Radioactivity in Food and the Environment (RIFE) 2006
Wednesday 14 November 2007
RIFE 12 is the fifth joint annual report combining the results of the radiological monitoring programmes of the Food Standards Agency (FSA), the Environment Agency, the Scottish Environment Protection Agency and the Environment and Heritage Services of Northern Ireland. The RIFE 12 report includes data for samples collected in 2006.
The main purposes of the FSA's monitoring programme are to ensure that authorised discharges of radioactivity do not result in unacceptable doses to people through their diet and to check that levels of radioactivity in food are low.

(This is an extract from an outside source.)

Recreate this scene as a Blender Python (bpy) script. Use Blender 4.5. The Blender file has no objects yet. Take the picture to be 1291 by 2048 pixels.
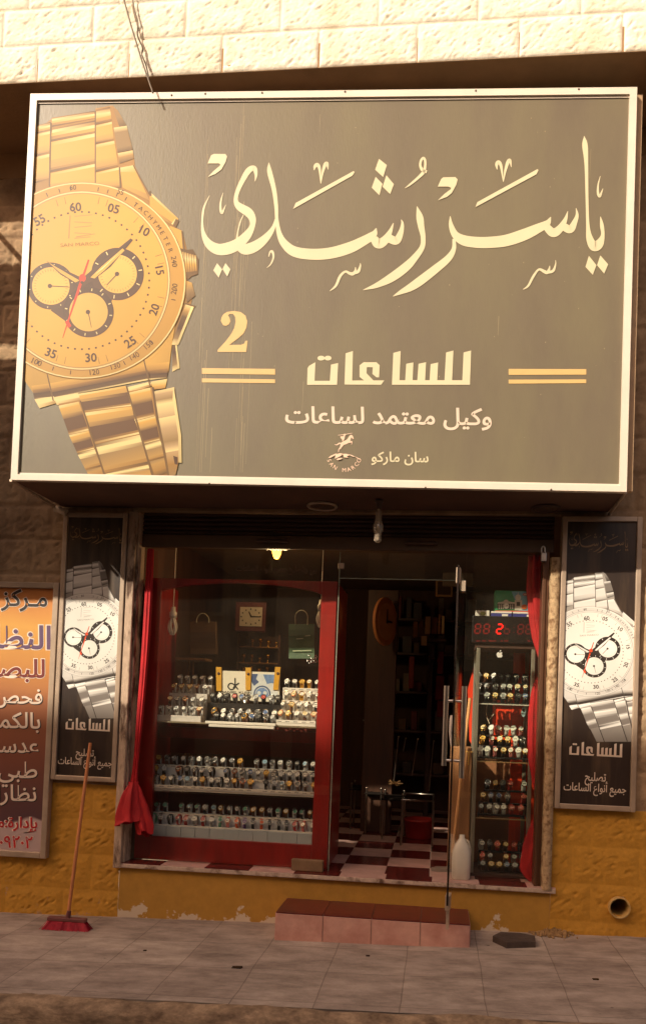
import bpy, bmesh, math, random
import numpy as np
from mathutils import Vector, Matrix, noise
random.seed(7)
SC = bpy.context.scene
COL = SC.collection
# ------------------------------------------------------------------ camera, sky, sun, exposure
F, PX, PY = 1450.0, 732.07, 1368.44                     # focal length and principal point in photo pixels
PSI, PHI, TH = 0.0992180, 0.0299310, 0.0365420          # yaw, pitch, roll
CAM = np.array([0.0, -5.3, 1.54])
_c, _s = math.cos, math.sin
_fwd = np.array([-_s(PSI)*_c(PHI), _c(PSI)*_c(PHI), _s(PHI)])
_rt = np.array([_c(PSI), _s(PSI), 0.0])
_dn = np.cross(_fwd, _rt)
_r = _c(TH)*_rt - _s(TH)*_dn
_d = _s(TH)*_rt + _c(TH)*_dn
cam = bpy.data.cameras.new('camera')
cam_o = bpy.data.objects.new('camera', cam)
COL.objects.link(cam_o)
Mx = Matrix(((_r[0], -_d[0], -_fwd[0], CAM[0]), (_r[1], -_d[1], -_fwd[1], CAM[1]), (_r[2], -_d[2], -_fwd[2], CAM[2]), (0, 0, 0, 1)))
cam_o.matrix_world = Mx
cam.sensor_width = 36.0
cam.lens = F/2048*36.0
cam.shift_x = (645.5-PX)/2048
cam.shift_y = (PY-1024)/2048
cam.clip_start = 0.05
cam.clip_end = 500
SC.camera = cam_o
SUN_AZ, SUN_EL = math.radians(-40), math.radians(34.0)   # the sun stands behind the camera, to the left
w = bpy.data.worlds.new("World"); SC.world = w; w.use_nodes = True
nt = w.node_tree; nt.nodes.clear()
sky = nt.nodes.new('ShaderNodeTexSky'); sky.sky_type = 'NISHITA'; sky.sun_disc = False
sky.sun_elevation = SUN_EL; sky.sun_rotation = math.pi-SUN_AZ
sky.air_density = 1.0; sky.dust_density = 6.0; sky.ozone_density = 0.3
tint = nt.nodes.new('ShaderNodeMix'); tint.data_type = 'RGBA'; tint.blend_type = 'MULTIPLY'; tint.inputs[0].default_value = 1
tint.inputs[7].default_value = (1.0, 0.79, 0.66, 1)
bg = nt.nodes.new('ShaderNodeBackground'); bg.inputs[1].default_value = 0.148
out = nt.nodes.new('ShaderNodeOutputWorld')
nt.links.new(sky.outputs[0], tint.inputs[6]); nt.links.new(tint.outputs[2], bg.inputs[0]); nt.links.new(bg.outputs[0], out.inputs[0])
sun = bpy.data.lights.new('sun', 'SUN'); sun.energy = 4.6; sun.angle = math.radians(0.8); sun.color = (1.0, 0.90, 0.74)
sun_o = bpy.data.objects.new('sun', sun); COL.objects.link(sun_o)
sdir = Vector((math.sin(SUN_AZ)*math.cos(SUN_EL), -math.cos(SUN_AZ)*math.cos(SUN_EL), math.sin(SUN_EL)))
sun_o.rotation_euler = sdir.to_track_quat('Z', 'Y').to_euler(); sun_o.location = (-8, -9, 14)
SC.view_settings.view_transform = 'Standard'; SC.view_settings.look = 'None'
SC.view_settings.exposure = 0.36; SC.view_settings.gamma = 1.0
SC.cycles.max_bounces = 8; SC.cycles.transparent_max_bounces = 12
SC.cycles.sample_clamp_indirect = 4.0
SC.cycles.use_denoising = True

# ------------------------------------------------------------------ helpers
def ray(x, y):
    v = np.array([(x-PX)/F, (y-PY)/F, 1.0])
    return v[0]*_r+v[1]*_d+v[2]*_fwd
def at(x, y, Y):                                          # where a photo pixel meets the plane at depth Y
    d = ray(x, y); t = (Y-CAM[1])/d[1]
    return Vector(CAM+t*d)
def gz(X, Y=0.0):                                         # height of the sloping pavement
    return -0.045+0.028*X+0.012*Y
def atg(x, y):
    d = ray(x, y); lo, hi = 0.5, 30.0
    for _ in range(50):
        m = (lo+hi)/2; q = CAM+m*d
        if q[2] > gz(q[0], q[1]): lo = m
        else: hi = m
    return Vector(CAM+lo*d)
def lin(c):
    return tuple(((v/255)/12.92 if v/255 <= .04045 else ((v/255+.055)/1.055)**2.4) for v in c)
MATS = {}
def mat(name, rgb, rough=0.6, metal=0.0, var=0.12, scale=9.0, bump=0.0, bscale=60.0, emit=0.0, spec=0.5, stretch=None, coat=0.0, trans=0.0):
    if name in MATS: return MATS[name]
    m = bpy.data.materials.new(name); m.use_nodes = True
    n = m.node_tree; p = n.nodes['Principled BSDF']
    col = lin(rgb)
    p.inputs['Roughness'].default_value = rough; p.inputs['Metallic'].default_value = metal
    p.inputs['Specular IOR Level'].default_value = spec
    p.inputs['Coat Weight'].default_value = coat
    p.inputs['Transmission Weight'].default_value = trans
    tc = n.nodes.new('ShaderNodeTexCoord'); mp = n.nodes.new('ShaderNodeMapping')
    if stretch: mp.inputs['Scale'].default_value = stretch
    n.links.new(tc.outputs['Object'], mp.inputs[0])
    if var > 0:
        nz = n.nodes.new('ShaderNodeTexNoise'); nz.inputs['Scale'].default_value = scale; nz.inputs['Detail'].default_value = 6; nz.inputs['Roughness'].default_value = .62
        cr = n.nodes.new('ShaderNodeValToRGB'); cr.color_ramp.elements[0].position = .3; cr.color_ramp.elements[1].position = .7
        cr.color_ramp.elements[0].color = tuple(max(0, v*(1-var)) for v in col)+(1,)
        cr.color_ramp.elements[1].color = tuple(min(1, v*(1+var)) for v in col)+(1,)
        n.links.new(mp.outputs[0], nz.inputs[0]); n.links.new(nz.outputs[0], cr.inputs[0]); n.links.new(cr.outputs[0], p.inputs['Base Color'])
    else:
        p.inputs['Base Color'].default_value = col+(1,)
    if emit > 0:
        p.inputs['Emission Color'].default_value = col+(1,); p.inputs['Emission Strength'].default_value = emit
    if bump > 0:
        b = n.nodes.new('ShaderNodeBump'); b.inputs['Strength'].default_value = bump; b.inputs['Distance'].default_value = .01
        nb = n.nodes.new('ShaderNodeTexNoise'); nb.inputs['Scale'].default_value = bscale; nb.inputs['Detail'].default_value = 8
        n.links.new(mp.outputs[0], nb.inputs[0]); n.links.new(nb.outputs[0], b.inputs['Height']); n.links.new(b.outputs[0], p.inputs['Normal'])
    MATS[name] = m
    return m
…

The RIFE report is the only independent report of radioactivity in food covering the whole of the UK. The data are mainly used to calculate the potential dose to consumers eating locally grown food around the UK's nuclear sites. Other dose assessments are included for consumers in areas well away from nuclear sites where sources of naturally occurring radiation are known to contribute to the radioactivity in the general diet.
The report contains sections on radiological dose assessment methods, recently published surveys and research, current legislation and updates on UK, European Union (EU) and international commitments pertinent to the radiological protection area.
As in previous years, data from surveys of consumers' diets have been used to calculate doses from 'terrestrial' and 'aquatic' food pathways separately. The report uses methodology recommended by the National Dose Assessment Working Group to calculate 'total' doses to consumers from all exposure pathways. The doses calculated by this methodology lead to a more reliable assessment of total dose to members of the public from discharges to the environment. RIFE 12 includes the dose estimates using this methodology for consumers around 21 sites, and it is hoped that by the end of 2008 (when necessary surveys of dietary habits have been completed) this methodology will be used to calculate total doses for consumers around all nuclear sites.
The report shows that in 2006, consumers' exposure to artificially produced radioactivity via the food chain (for aquatic, terrestrial and total dose pathways) remained below the EU annual dose limit to members of the public of 1 millisievert for all artificial sources of radiation.